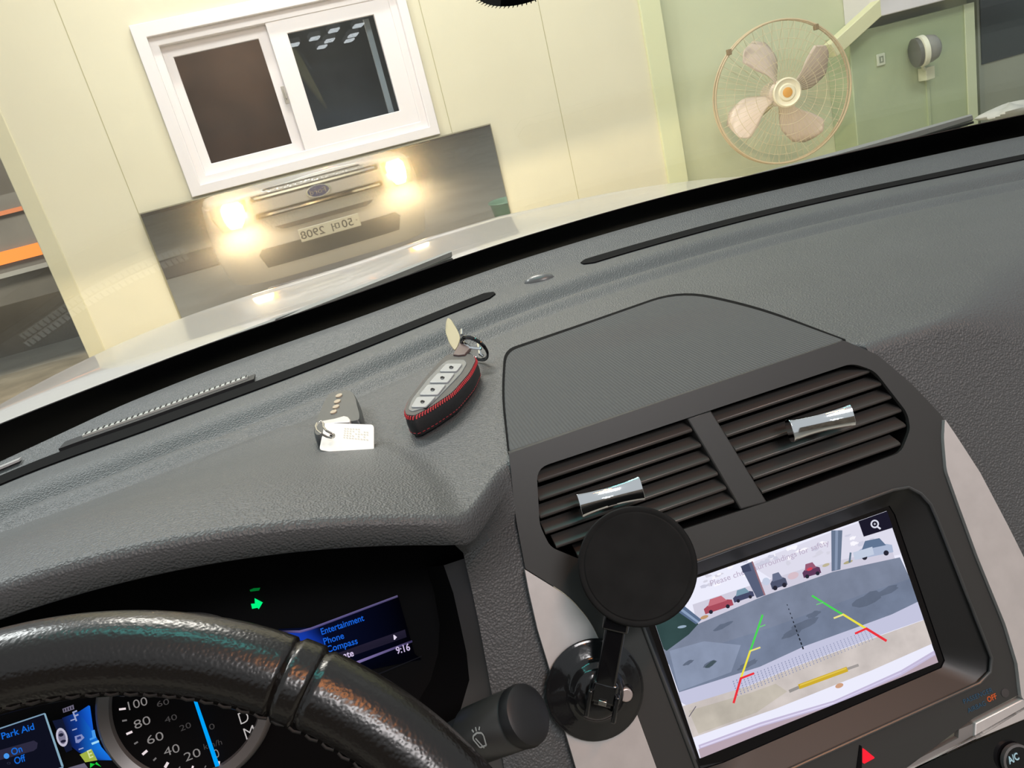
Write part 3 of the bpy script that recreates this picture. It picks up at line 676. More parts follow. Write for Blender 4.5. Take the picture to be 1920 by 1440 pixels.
cpoly(mb, [(443, 1020), (522, 990), (528, 1022), (450, 1048)], (105, 100, 120), .0019)
for i in range(4): cpoly(mb, [(452+i*18, 1022-i*6), (460+i*18, 1019-i*6), (463+i*18, 1038-i*6), (455+i*18, 1041-i*6)], (30, 28, 40), .0020)
for x, y in [(512, 1168), (558, 1305), (500, 1100)]: cpoly(mb, [(x, y), (x+34, y-12), (x+36, y-4), (x+2, y+8)], (150, 160, 200), .0021)
cpoly(mb, [(530, 1215), (580, 1200), (600, 1225), (560, 1262), (538, 1262)], (130, 140, 190), .0021); cpoly(mb, [(545, 1222), (572, 1212), (578, 1230), (550, 1240)], (40, 60, 130), .0022)
cpoly(mb, [(480, 1440), (600, 1405), (625, 1440)], (105, 100, 118), .0021)
for cx_ in (0, 1): cpoly(mb, [(640+cx_*45, 1405-cx_*8), (676, 1412), (640+cx_*80, 1440-cx_*8)], (30, 200, 60), .0022)
def cring(mb, cx, cy, rx, ry, ang, rgb, off, w_=.16, fill=False):
    a = math.radians(ang); g = lambda t, k: (cx+rx*k*math.cos(t)*math.cos(a)-ry*k*math.sin(t)*math.sin(a), cy+rx*k*math.cos(t)*math.sin(a)+ry*k*math.sin(t)*math.cos(a))
    n_ = 20
    for q in range(n_):
        t0, t1 = 2*math.pi*q/n_, 2*math.pi*(q+1)/n_
        cpoly(mb, [g(t0, 1), g(t1, 1), g(t1, 0 if fill else 1-w_), g(t0, 0 if fill else 1-w_)], rgb, off)
cring(mb, 440, 1222, 40, 68, -14, (190, 186, 205), .0021, fill=True); cring(mb, 440, 1222, 26, 50, -14, (120, 116, 140), .0023, fill=True); cring(mb, 434, 1205, 18, 12, -14, (30, 30, 50), .0024, fill=True); cring(mb, 450, 1250, 20, 10, -14, (30, 30, 50), .0024, fill=True)
cring(mb, 46, 1355, 20, 20, 0, (70, 150, 235), .0023, fill=True); cring(mb, 62, 1406, 12, 8, 0, (60, 66, 90), .0023)
lb = srgb(20, 105, 215)
for s_, a, b, h, c_ in [('r Park Aid', (-30, 1252), (246, 1165), .0040, lb), ('On', (88, 1352), (162, 1322), .0042, lb), ('Off', (108, 1416), (186, 1388), .0042, lb), ('F', (538, 1108), (570, 1094), .0062, srgb(150, 160, 200)), ('E', (636, 1372), (664, 1360), .0050, srgb(210, 220, 160))]:
    add_text(mb, s_, cp(*c3(a), .0026), cp(*c3(b), .0026), CN, h, 'scr', c_, .012)
mb.build('left_menu_screen', None, cl, flip=False, angle=0, label='blue lit menu reading r Park Aid, On, Off')
# right menu screen
mb = MB()
cpoly(mb, [(470, 380), (700, 370), (1330, 140), (1450, 560), (1500, 600), (1000, 700), (500, 600)], [(6, 10, 26), (8, 14, 40), (2, 2, 6), (2, 2, 6), (2, 2, 6), (3, 5, 16), (8, 24, 70)], .0016, c4)
cpoly(mb, [(500, 398), (640, 398), (760, 360), (800, 420), (840, 560), (760, 560)], [(20, 60, 170), (20, 52, 150), (3, 8, 36), (2, 3, 10), (2, 4, 18), (20, 60, 180)], .0018, c4)
cpoly(mb, [(480, 392), (620, 392), (700, 372), (1325, 138), (1330, 152), (705, 388), (622, 410), (500, 408)], [(20, 20, 40), (110, 100, 150), (105, 98, 150), (100, 92, 130), (60, 54, 84), (60, 54, 100), (80, 70, 130), (20, 20, 40)], .0020, c4)
cpoly(mb, [(880, 560), (1380, 385), (1392, 440), (900, 610)], [(34, 30, 48), (34, 30, 48), (26, 24, 40), (34, 30, 48)], .0020, c4)
cpoly(mb, [(1010, 622), (1430, 462), (1434, 476), (1040, 632)], [(130, 116, 170), (50, 44, 76), (60, 54, 90), (110, 100, 150)], .0021, c4)
cpoly(mb, [(1180, 704), (1500, 575), (1500, 580), (1190, 712)], (22, 22, 26), .0021, c4)
cpoly(mb, [(1296, 424), (1302, 424), (1322, 440), (1308, 458), (1300, 460)], (225, 215, 235), .0024, c4)
for s_, a, b, h, c_, bo in [('Entertainment', (782, 424), (1088, 320), .0042, srgb(24, 96, 214), .012), ('Phone', (800, 494), (944, 448), .0042, srgb(24, 96, 214), .012), ('Compass', (822, 552), (1042, 486), .0042, srgb(24, 96, 214), .012), ('Climate', (826, 630), (1014, 574), .0042, srgb(205, 190, 225), .02), ('9:16', (1322, 562), (1420, 532), .0046, srgb(195, 180, 215), .02)]:
    add_text(mb, s_, cp(*c4(a), .0027), cp(*c4(b), .0027), CN, h, 'scr', c_, bo)
mb.build('right_menu_screen', None, cl, flip=False, angle=0, label='dark menu screen with blue words and the time 9:16')
mb = MB(); a = [(272, 200), (300, 198), (298, 160), (356, 190), (328, 238), (318, 228), (280, 236)]
mb.prism([cp(*c4(p), .0012) for p in a], CN*.0004); mb.build('turn_signal_arrow', emis('arrow_green', (.0, .92, .22)), cl, label='bright green right turn arrow')
mb = MB(); mb.prism([cp(*c4(p), .0012) for p in [(262, 100), (290, 88), (338, 84), (330, 104), (268, 112)]], CN*.0003); mb.build('arrow_reflection', emis('green_dim', (.0, .13, .02)), cl)
# ================================================================ STEERING WHEEL
WT = math.radians(30.5); WC = V((-.189, .204, -.314)); WR, wr = .185, .0163
wv = V((0, math.sin(WT), math.cos(WT))); wn = V((0, -math.cos(WT), math.sin(WT)))
def proj(p):
    z = p.dot(Fw); return (960+FPX*p.dot(Rt)/z, 720-FPX*p.dot(Up)/z)
seam_a = min((math.radians(a/4) for a in range(0, 720)), key=lambda a: (proj(WC+X*WR*math.cos(a)+wv*WR*math.sin(a))[0]-562)**2)
sw = thing('steering_wheel', 'worn dark brown leather steering wheel rim with a stitched seam', 'steering wheel', WC)
NU, NV = 1000, 28; mb = MB()
def rim(i, j):
    a = 2*math.pi*i/NU; b = 2*math.pi*j/NV; r = wr
    for da in (0, .062, ):
        d = (a-seam_a-da+.031+math.pi) % (2*math.pi)-math.pi; r -= .0022*math.exp(-(d/.0045)**2)
    d = (a-seam_a+math.pi) % (2*math.pi)-math.pi
    if abs(d) < .031: r += .0006
    rad = X*math.cos(a)+wv*math.sin(a)
    return WC+rad*(WR+r*math.cos(b)*1.0)+wn*(r*1.12*math.sin(b))
vs_ = [rim(i, j) for i in range(NU) for j in range(NV)]
mb.mesh(vs_, [[i*NV+j, ((i+1) % NU)*NV+j, ((i+1) % NU)*NV+(j+1) % NV, i*NV+(j+1) % NV] for i in range(NU) for j in range(NV)]); mb.build('rim', 'leather', sw, angle=60)
mb = MB()
for k in range(26):    # stitches on the inner side of the rim
    for s_ in (-1, 1):
        pass
for k in range(150):
    a = 2*math.pi*k/150; rad = X*math.cos(a)+wv*math.sin(a); ta = -X*math.sin(a)+wv*math.cos(a)
    p = WC+rad*(WR-wr*.86)+wn*(wr*.60); mb.tube([p-ta*.0026, p+ta*.0004+rad*-.0006, p+ta*.0026], .0006, 5)
mb.build('stitching', mat('dark_thread', (.007, .006, .005), .7), sw)
mb = MB(); mb.lathe(WC+wn*-.05, wn, [(.075, 0), (.08, .03), (.072, .05), (.05, .06), (0, .063)], 40); mb.build('airbag_cover', 'bezel', sw, bevel=.002)
for s_ in (-1, 1):
    mb = MB(); mb.tube([WC+X*s_*.06+wn*-.02, WC+X*s_*.12+wn*-.014, WC+X*s_*(WR-.004)], lambda t: lerp(.022, .012, t), 14); mb.build('spoke', 'bezel', sw)
mb = MB(); mb.tube([WC-wn*.045, WC-wn*.22], .035, 20); mb.build('column', 'black', sw)
# ================================================================ WIPER STALK
E0 = ray(992, 1338)*.425; ax = (Rt*.68+Up*.50-Fw*.53).normalized()
wsx = thing('wiper_stalk', 'black wiper control stalk with a round end cap right of the steering wheel', 'stalk', E0)
up_ = (V((0, 0, 1))-ax*ax.z).normalized(); sd = ax.cross(up_)
mb = MB(); mb.lathe(E0-ax*.046, ax, [(.0130, 0), (.0150, .004), (.0153, .036), (.0140, .0385), (.0135, .0395)], 40); mb.build('stalk_body', 'bezel', wsx)
mb = MB(); mb.lathe(E0-ax*.0072, ax, [(.0135, 0), (.0155, .0008), (.0158, .004), (.0150, .0068), (.0132, .0080), (.006, .0086), (0, .0087)], 40); mb.build('end_cap', 'black', wsx)
mb = MB(); mb.lathe(E0-ax*.16, ax, [(.0085, 0), (.0095, .08), (.0120, .112), (.0130, .115)], 28); mb.build('stalk_arm', 'bezel', wsx)
def on_cyl(mb, uvp, m=None):     # (distance along axis from the end, angle) -> surface point of the stalk body
    mb.face([E0-ax*u+(up_*math.cos(a)+sd*math.sin(a))*.01555 for u, a in uvp], m)
# find the angle on the body that faces the eye
af = max((math.radians(k*3) for k in range(120)), key=lambda a: (up_*math.cos(a)+sd*math.sin(a)).dot(-E0.normalized()))
SG = 1
mb = MB()
def cyl_line(a, b, w_=.0010):    # icon lines in local mm (x along the stalk towards the rim, y round it)
    A = V((*a, 0)); B = V((*b, 0)); d = (B-A).normalized(); n_ = V((-d.y, d.x, 0))*w_*500
    on_cyl(mb, [(.024-q.x/1000, af+.25+q.y/1000/.0155) for q in (A-n_, B-n_, B+n_, A+n_)])
ic = [((-4, -2), (-3.2, -3.4)), ((-3.2, -3.4), (0, -4.2)), ((0, -4.2), (3.2, -3.4)), ((3.2, -3.4), (4, -2)), ((-4, -2), (-2.4, 3)), ((4, -2), (2.4, 3)), ((-2.4, 3), (2.4, 3)), ((0, 4), (-2.2, -2)), ((0, -5), (0, -7)), ((-2, -5), (-3, -6.5)), ((2, -5), (3, -6.5))]
for a, b in ic: cyl_line(a, b, .0009)
mb.build('wiper_icon', mat('icon_grey', (.40, .42, .41), .6), wsx, flip=False)
mb = MB()
for u, da, l_ in [(.0415, .15, .0045), (.0415, -.25, .002), (.0405, .95, .0035)]:
    on_cyl(mb, [(u-.0008, af+da-l_/.031), (u+.0008, af+da-l_/.031), (u+.0008, af+da+l_/.031), (u-.0008, af+da+l_/.031)])
mb.build('position_marks', mat('mark_white', (.6, .6, .58), .5), wsx, flip=False)
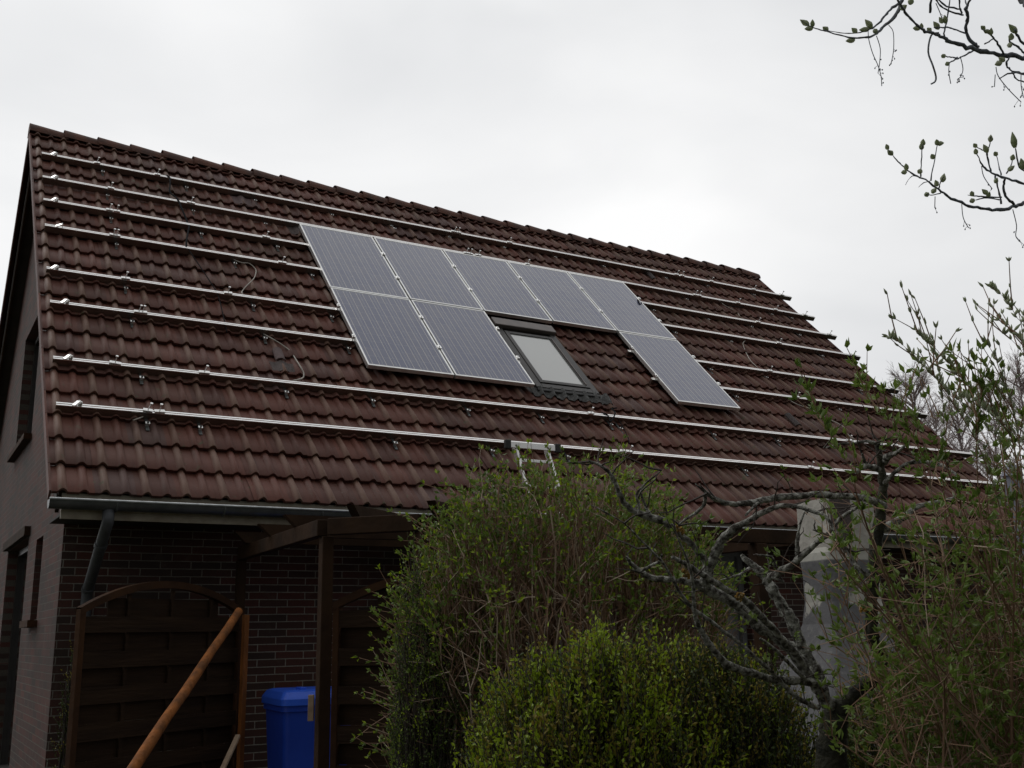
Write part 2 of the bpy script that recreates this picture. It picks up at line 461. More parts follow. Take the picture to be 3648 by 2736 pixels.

###

■ DESCRIPTION OF THE TASK: In the records above, find the lines containing "part" and copy them.

■ WRITTEN SOLUTION:
Write part 3 of the bpy script that recreates this picture. It picks up at line 676. More parts follow. Write for Blender 4.5. Take the picture to be 1920 by 1440 pixels.
Write part 2 of the bpy script that recreates this picture. It picks up at line 461. More parts follow. Take the picture to be 3648 by 2736 pixels.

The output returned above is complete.